Having heard the parties, the Supreme Court held that,

++ it is seen that in a three-Judges Bench decision, viz., Kalyankumar Ray v. Commissioner of Income Tax, West Bengal-IV, Calcutta, this Court took note of a similar submission made by the assessee in that case and repelled it as:

["....initially, Rule 15(2) of the Income Tax Rules prescribed Form 8, a sheet containing the computation of the tax, though there was no form prescribed for the assessment of the income. This sub-rule was dropped in 1964. Thereafter, the matter has been governed by departmental instructions. Under these, two forms are in vogue. One is the form of, what is described as, the "assessment order". The other is what is described the "Income Tax Computation Form" or "Form for Assessment of Tax/Refund". The practice is that after the "assessment order" is made by the ITO, the tax is calculated and the necessary columns of I-T form are filled up showing the net amount payable in respect of the A.Y. This form is generally prepared by the staff but it is checked and signed or initialed by the ITO and the notice of demand follows thereafter. The statute does not in terms require the service of the assessment order or the other form on the assessee and contemplates only the service of a notice of demand. It seems that while the "assessment order" used to be generally sent to the assessee, the other form was retained on file and a copy occasionally sent to the assessee. I.T.N.S. 150 is also a form for determination of tax payable and when it is signed or initialed by the ITO it is certainly an order in writing by the ITO determining the tax payable within the meaning of Section 143(3). It may be, as stated in CIT v. Himalaya Drug Co., only a tax calculation form for departmental purposes as it also contains columns and code numbers to facilitate computerisation of the particulars contained therein for statistical purposes but this does not detract from its being considered as an order in writing determining the sum payable by the assessee. We are unable to see why this document, which is also in writing and which has received the imprimatur of the ITO should not be treated as part of the assessment order in the wider sense in which the expression has to be understood in the context of Section 143(3)...."]

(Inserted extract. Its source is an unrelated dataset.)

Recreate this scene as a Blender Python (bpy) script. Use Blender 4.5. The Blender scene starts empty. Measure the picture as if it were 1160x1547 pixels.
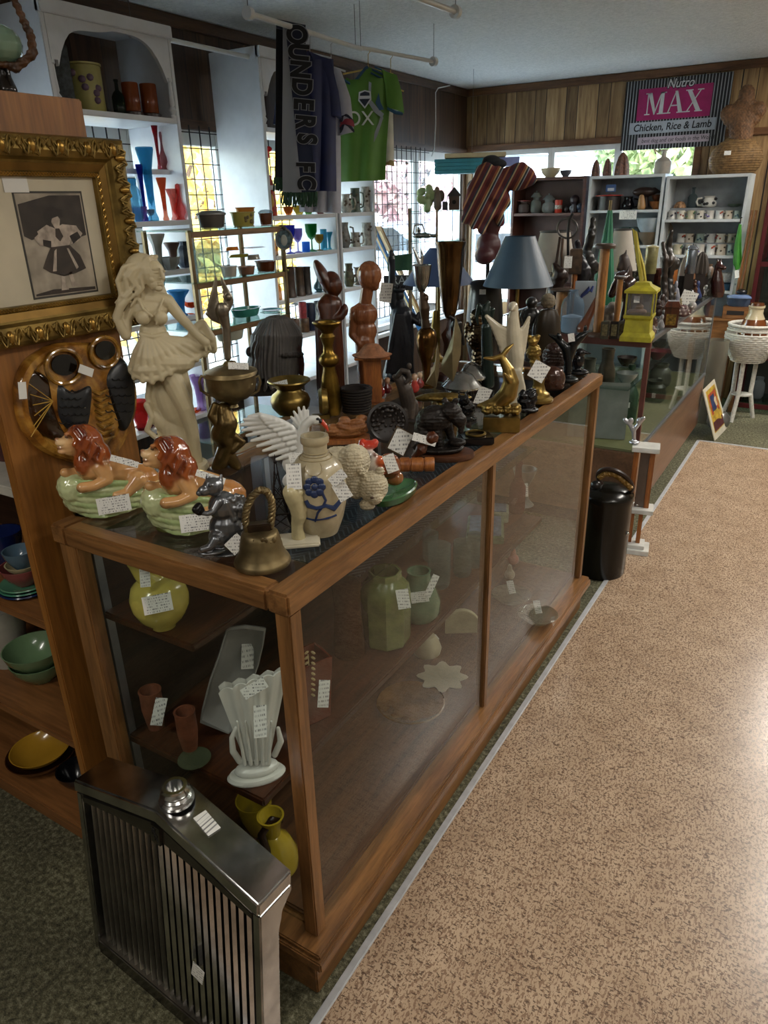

++ this Court in the Ranchi Club Ltd.'s case, by a mere one line order stated that: "We have heard learned counsel for the appellant. We find no merit in the appeals. The civil appeals are dismissed. No order as to costs." The High Court judgment which was affirmed by this Court as aforesaid arose in the context of a challenge to the vires of Sections 234A and 234B of the Act. After repelling the challenge to the vires of the two sections, the High Court found that interest had been levied on tax payable after assessment and not on the tax as per the return. Following this Court's judgment in JK Synthetics Ltd., the High Court held that the assessee is not supposed to pay interest on the amount of tax which may be assessed in a regular assessment u/s 143(3) or best judgment u/s 144 as he is not supposed to know or anticipate that his return of income would not be accepted. The High Court further held that interest is payable in future only after the dues are finally determined. It is seen that under the provisions of Section 234B, the moment an assessee who is liable to pay advance tax has failed to pay such tax or where the advance tax paid by such an assessee is less than 90 per cent of the assessed tax, the assessee becomes liable to pay simple interest at the rate of one per cent for every month or part of the month. The Revenue's counsel is right in stating that levy of such interest is automatic when the conditions of Section 234B are met. This court is of the view that the facts of the present case are squarely covered by the decision contained in Kalyankumar Ray's case inasmuch as it is undisputed that Form I.T.N.S.150 contained a calculation of interest payable on the tax assessed. This being the case, it is clear that as per the said judgment, this Form must be treated as part of the assessment order in the wider sense in which the expression has to be understood in the context of Section 143, which is referred to in Explanation 1 to Section 234B. This being the case, the judgment of the High Court is set aside.